Pragmatic Semiotic Information • 1
•
http://inquiryintoinquiry.com/2024/03/03/pragmatic-semiotic-information-1/
All,
Information • What's it good for?
The good of information is its use in reducing our uncertainty
about an issue which comes before us. But uncertainty comes
in many flavors and so the information which serves to reduce
uncertainty can be applied in several ways.
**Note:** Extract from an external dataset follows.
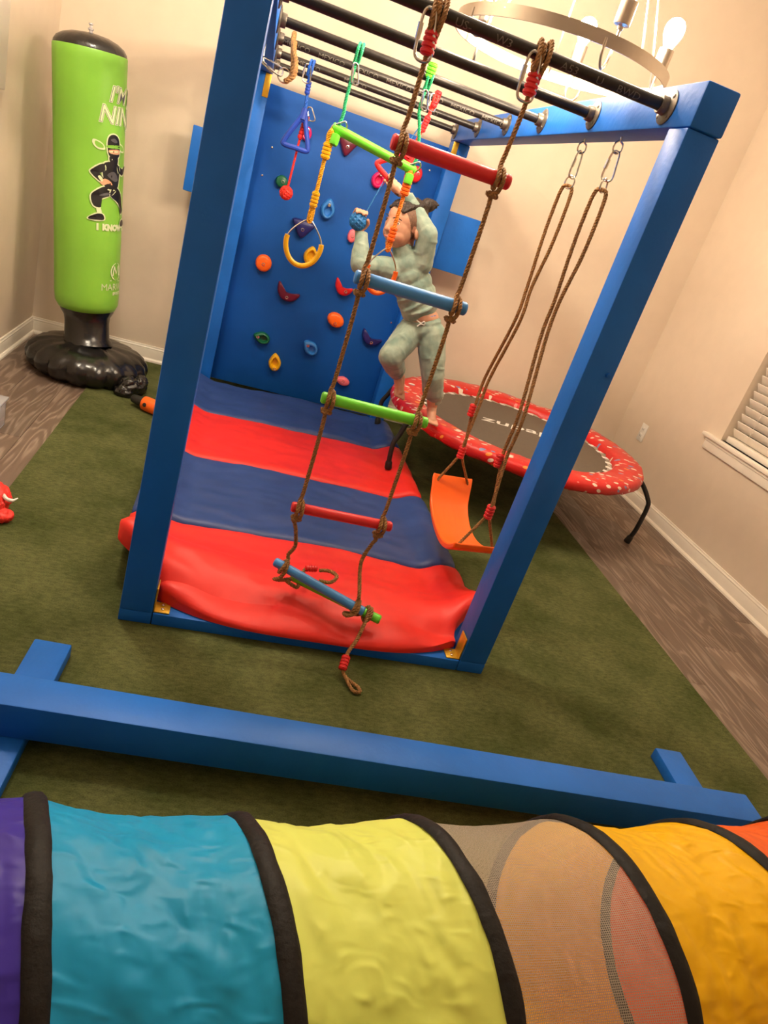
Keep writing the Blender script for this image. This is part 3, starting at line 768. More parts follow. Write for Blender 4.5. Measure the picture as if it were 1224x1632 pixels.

The situations of
uncertainty human agents commonly find themselves facing have
been investigated under many headings, literally for ages, and
the categories subtle thinkers arrived at long before the dawn
of modern information theory still have their uses in setting
the stage of an introduction.
Picking an example of a subtle thinker almost at random, the
philosopher‑scientist Immanuel Kant surveyed the questions of
human existence within the span of the following three axes.
• What's true?
• What's to do?
• What's to hope?
The third question is a bit too subtle for the present frame
of discussion but the first and second are easily recognizable
as staking out the two main axes of information theory, namely,
the dual dimensions of “information” and “control”. Roughly the
same space of concerns is elsewhere spanned by the dual axes of
competence and performance, specification and optimization, or
just plain knowledge and skill.
A question of what's true is a “descriptive question” and
there exist what are called “descriptive sciences” devoted
to answering descriptive questions about any domain of
phenomena one might care to name.
A question of what's to do, in other words, what must be done
by way of achieving a given aim, is a “normative question” and
there exist what are called “normative sciences” devoted to
answering normative questions about any domain of problems
one might care to address.
Since information plays its role on a stage set by uncertainty,
a big part of saying what information is will necessarily involve
saying what uncertainty is. There is little chance the vagaries
of a word like “uncertainty”, given the nuances of its ordinary,
poetic, and technical uses, can be corralled by a single pen, but
there do exist established models and formal theories which manage
to address definable aspects of uncertainty and these do have enough
uses to make them worth looking into.